**Task objective:**
Copy the listing below in full and skip every picture.
## START
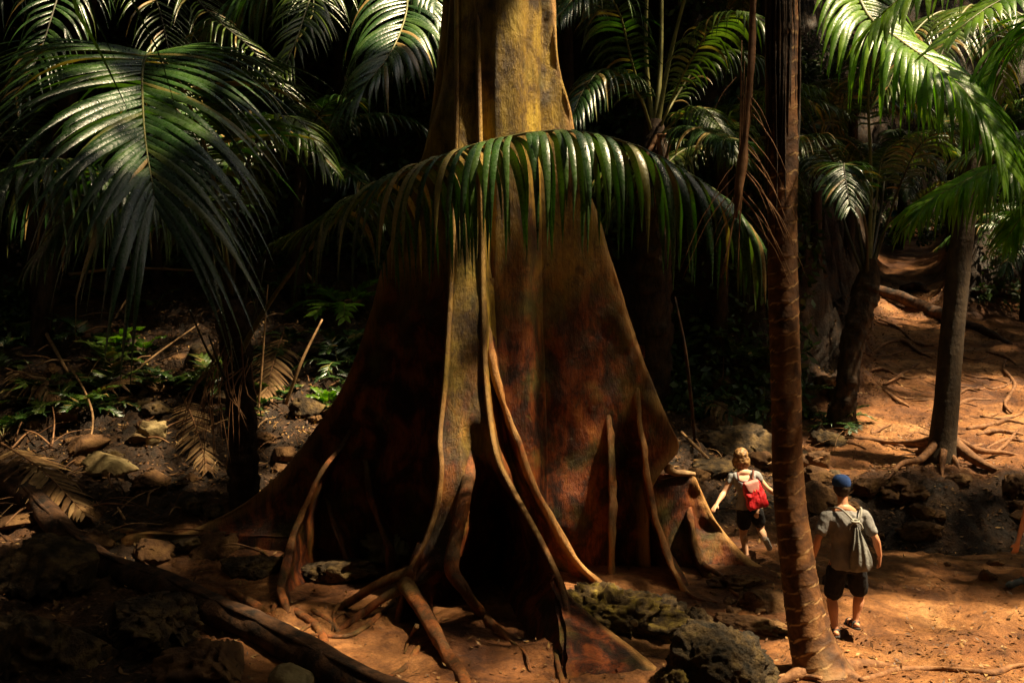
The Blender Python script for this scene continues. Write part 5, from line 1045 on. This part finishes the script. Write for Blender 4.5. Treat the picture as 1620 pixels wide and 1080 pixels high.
# --- hiker half out of the frame at right
D0 = 12.2; sx = 1668
J = dict(head=m(sx-6, 665, .0), neck=m(sx-4, 694), pelvis=m(sx, 795), shL=m(sx-30, 712), shR=m(sx+26, 712, .1), elL=m(1638, 790, -.08), wrL=m(1609, 862, -.06), hdL=m(1604, 880, -.05), elR=m(sx+40, 755), wrR=m(sx+30, 790, -.1), hdR=m(sx+26, 803, -.15),
         hipL=m(sx-10, 806, .08), hipR=m(sx+8, 806, -.08), knL=m(1648, 862, .1), anL=m(1619, 915, .1), knR=m(sx+6, 866, -.1), anR=m(sx+18, 924, -.15), toeL=V3(0, 0, 0), toeR=V3(0, 0, 0), thL=V3(-.8, 0, 0))
J['elL'] = m(1640, 768, -.08); J['wrL'] = m(1610, 858, -.06)
J['elL'] = J['shL']*.48+J['wrL']*.52+V3(.05, 0, 0)
J['toeL'] = J['anL']+V3(-.19, -.02, -.06); J['toeR'] = J['anR']+V3(-.19, 0, -.06); J['toeR'][2] = J['toeL'][2]
p3_, T, X, Y, Hx, Hf, body = person('person', 'hiker cut off by the right edge, only a bare forearm and a dark shoe showing', J, G(6.6, 12.2), (-1, .05, 0), dict(skin='skin', shorts='black_cloth', top='black_cloth', sleeve=.7), 1.0)
g = Geo(); g.ell(J['head']+up3*.03-Hf*.02, (.085, .1, .095), Hx, Hf, up3, 3); g.build('hair', 'hair_dark', p3_, .01, 2, .006, 25)
sandal('L', p3_, 'shoe_grey', 1.05, True); sandal('R', p3_, 'shoe_grey', 1.05, True)
# --- tiny hiker at the head of the path
b_ = ray_ground(1413, 386); D0 = float(np.dot(b_-V3(0, 0, CAMZ), FW)); f_ = D0/41.0
J = dict(head=m(1415, 326, .0), neck=m(1417, 333), pelvis=m(1421, 355), shL=m(1411, 337), shR=m(1426, 337), elL=m(1409, 346, -.1), wrL=m(1413, 352, -.3), hdL=m(1414, 354, -.4), elR=m(1430, 346), wrR=m(1430, 354, -.1), hdR=m(1430, 358, -.1),
         hipL=m(1418, 358), hipR=m(1425, 358), knL=m(1416, 371, -.1), anL=m(1412, 382, 0), knR=m(1424, 371), anR=m(1424, 383, .1), toeL=V3(0, 0, 0), toeR=V3(0, 0, 0))
J['toeL'] = J['anL']+V3(-.05, -.2, -.05); J['toeR'] = J['anR']+V3(.05, -.2, -.05)
p4_, T, X, Y, Hx, Hf, body = person('person', 'tiny distant hiker in a pale cap and blue shirt at the head of the path', J, b_, (-.1, -1, 0), dict(skin='skin_fair', shorts='black_cloth', top='shirt_blue'), 1.0)
g = Geo(); g.ell(J['head']+up3*.05, (.1, .115, .08), Hx, Hf, up3, 3); g.loft([(*(J['head']+up3*.04+Hf*.08), .08, .012), (*(J['head']+up3*.03+Hf*.17), .05, .008)], Hx, up3, 6, 14); g.build('cap', 'cap_pale', p4_, .012, 1)
sandal('L', p4_, 'shoe_white', 1, True); sandal('R', p4_, 'shoe_white', 1, True)
# ---------------------------------------------------------------- leaf litter
def litter(n, seed, dens, sz, name='leaf_litter', mat='litter'):
    g = np.random.default_rng(seed); x = g.uniform(-9, 14, n*4); y = g.uniform(8.5, 36, n*4)
    m = g.random(n*4) < dens(x, y); x, y = x[m][:n], y[m][:n]; n = len(x); z = gz(x, y)+g.uniform(.008, .03, n)
    P = np.column_stack([x, y, z]); a = g.uniform(0, 2*pi, n); d = nrm(np.column_stack([np.cos(a), np.sin(a), g.normal(0, .35, n)])); s = nrm(np.cross(d, np.column_stack([g.normal(0, .35, n), g.normal(0, .35, n), np.ones(n)])))
    L = (sz*g.uniform(.4, 1.4, n))[:, None]; c = g.uniform(.0, .25, n)[:, None]*[0, 0, 1]
    V = np.stack([P, P+d*L*.4+s*L*.2+c*L*.6, P+d*L+c*L, P+d*L*.45-s*L*.2+c*L*.3], 1).reshape(-1, 3)
    o = fmesh(name, V, np.arange(4*n).reshape(n, 4), M[mat], None, False, np.repeat(g.random(n)**1.5, 4)); return tag(o, kind='stuff')
litter(26000, 4, lambda x, y: np.clip(rough(x, y)*(cliff_in(x, y) < 1)*.9+.03, 0, 1), .085)
litter(34000, 5, lambda x, y: (.22+.25*(y > 16))*(.4+1.2*(fbm(x, y, 3, 3, .9) > 0))+np.exp(-((x-4.6)/1.3)**2-((y-9.9)/.8)**2)+.5*np.exp(-((x-12.3)/2.3)**2-((y-29)/2.5)**2), .06)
## END
**Solution:**
The Blender Python script for this scene continues. Write part 5, from line 1045 on. This part finishes the script. Write for Blender 4.5. Treat the picture as 1620 pixels wide and 1080 pixels high.
# --- hiker half out of the frame at right
D0 = 12.2; sx = 1668
J = dict(head=m(sx-6, 665, .0), neck=m(sx-4, 694), pelvis=m(sx, 795), shL=m(sx-30, 712), shR=m(sx+26, 712, .1), elL=m(1638, 790, -.08), wrL=m(1609, 862, -.06), hdL=m(1604, 880, -.05), elR=m(sx+40, 755), wrR=m(sx+30, 790, -.1), hdR=m(sx+26, 803, -.15),
         hipL=m(sx-10, 806, .08), hipR=m(sx+8, 806, -.08), knL=m(1648, 862, .1), anL=m(1619, 915, .1), knR=m(sx+6, 866, -.1), anR=m(sx+18, 924, -.15), toeL=V3(0, 0, 0), toeR=V3(0, 0, 0), thL=V3(-.8, 0, 0))
J['elL'] = m(1640, 768, -.08); J['wrL'] = m(1610, 858, -.06)
J['elL'] = J['shL']*.48+J['wrL']*.52+V3(.05, 0, 0)
J['toeL'] = J['anL']+V3(-.19, -.02, -.06); J['toeR'] = J['anR']+V3(-.19, 0, -.06); J['toeR'][2] = J['toeL'][2]
p3_, T, X, Y, Hx, Hf, body = person('person', 'hiker cut off by the right edge, only a bare forearm and a dark shoe showing', J, G(6.6, 12.2), (-1, .05, 0), dict(skin='skin', shorts='black_cloth', top='black_cloth', sleeve=.7), 1.0)
g = Geo(); g.ell(J['head']+up3*.03-Hf*.02, (.085, .1, .095), Hx, Hf, up3, 3); g.build('hair', 'hair_dark', p3_, .01, 2, .006, 25)
sandal('L', p3_, 'shoe_grey', 1.05, True); sandal('R', p3_, 'shoe_grey', 1.05, True)
# --- tiny hiker at the head of the path
b_ = ray_ground(1413, 386); D0 = float(np.dot(b_-V3(0, 0, CAMZ), FW)); f_ = D0/41.0
J = dict(head=m(1415, 326, .0), neck=m(1417, 333), pelvis=m(1421, 355), shL=m(1411, 337), shR=m(1426, 337), elL=m(1409, 346, -.1), wrL=m(1413, 352, -.3), hdL=m(1414, 354, -.4), elR=m(1430, 346), wrR=m(1430, 354, -.1), hdR=m(1430, 358, -.1),
         hipL=m(1418, 358), hipR=m(1425, 358), knL=m(1416, 371, -.1), anL=m(1412, 382, 0), knR=m(1424, 371), anR=m(1424, 383, .1), toeL=V3(0, 0, 0), toeR=V3(0, 0, 0))
J['toeL'] = J['anL']+V3(-.05, -.2, -.05); J['toeR'] = J['anR']+V3(.05, -.2, -.05)
p4_, T, X, Y, Hx, Hf, body = person('person', 'tiny distant hiker in a pale cap and blue shirt at the head of the path', J, b_, (-.1, -1, 0), dict(skin='skin_fair', shorts='black_cloth', top='shirt_blue'), 1.0)
g = Geo(); g.ell(J['head']+up3*.05, (.1, .115, .08), Hx, Hf, up3, 3); g.loft([(*(J['head']+up3*.04+Hf*.08), .08, .012), (*(J['head']+up3*.03+Hf*.17), .05, .008)], Hx, up3, 6, 14); g.build('cap', 'cap_pale', p4_, .012, 1)
sandal('L', p4_, 'shoe_white', 1, True); sandal('R', p4_, 'shoe_white', 1, True)
# ---------------------------------------------------------------- leaf litter
def litter(n, seed, dens, sz, name='leaf_litter', mat='litter'):
    g = np.random.default_rng(seed); x = g.uniform(-9, 14, n*4); y = g.uniform(8.5, 36, n*4)
    m = g.random(n*4) < dens(x, y); x, y = x[m][:n], y[m][:n]; n = len(x); z = gz(x, y)+g.uniform(.008, .03, n)
    P = np.column_stack([x, y, z]); a = g.uniform(0, 2*pi, n); d = nrm(np.column_stack([np.cos(a), np.sin(a), g.normal(0, .35, n)])); s = nrm(np.cross(d, np.column_stack([g.normal(0, .35, n), g.normal(0, .35, n), np.ones(n)])))
    L = (sz*g.uniform(.4, 1.4, n))[:, None]; c = g.uniform(.0, .25, n)[:, None]*[0, 0, 1]
    V = np.stack([P, P+d*L*.4+s*L*.2+c*L*.6, P+d*L+c*L, P+d*L*.45-s*L*.2+c*L*.3], 1).reshape(-1, 3)
    o = fmesh(name, V, np.arange(4*n).reshape(n, 4), M[mat], None, False, np.repeat(g.random(n)**1.5, 4)); return tag(o, kind='stuff')
litter(26000, 4, lambda x, y: np.clip(rough(x, y)*(cliff_in(x, y) < 1)*.9+.03, 0, 1), .085)
litter(34000, 5, lambda x, y: (.22+.25*(y > 16))*(.4+1.2*(fbm(x, y, 3, 3, .9) > 0))+np.exp(-((x-4.6)/1.3)**2-((y-9.9)/.8)**2)+.5*np.exp(-((x-12.3)/2.3)**2-((y-29)/2.5)**2), .06)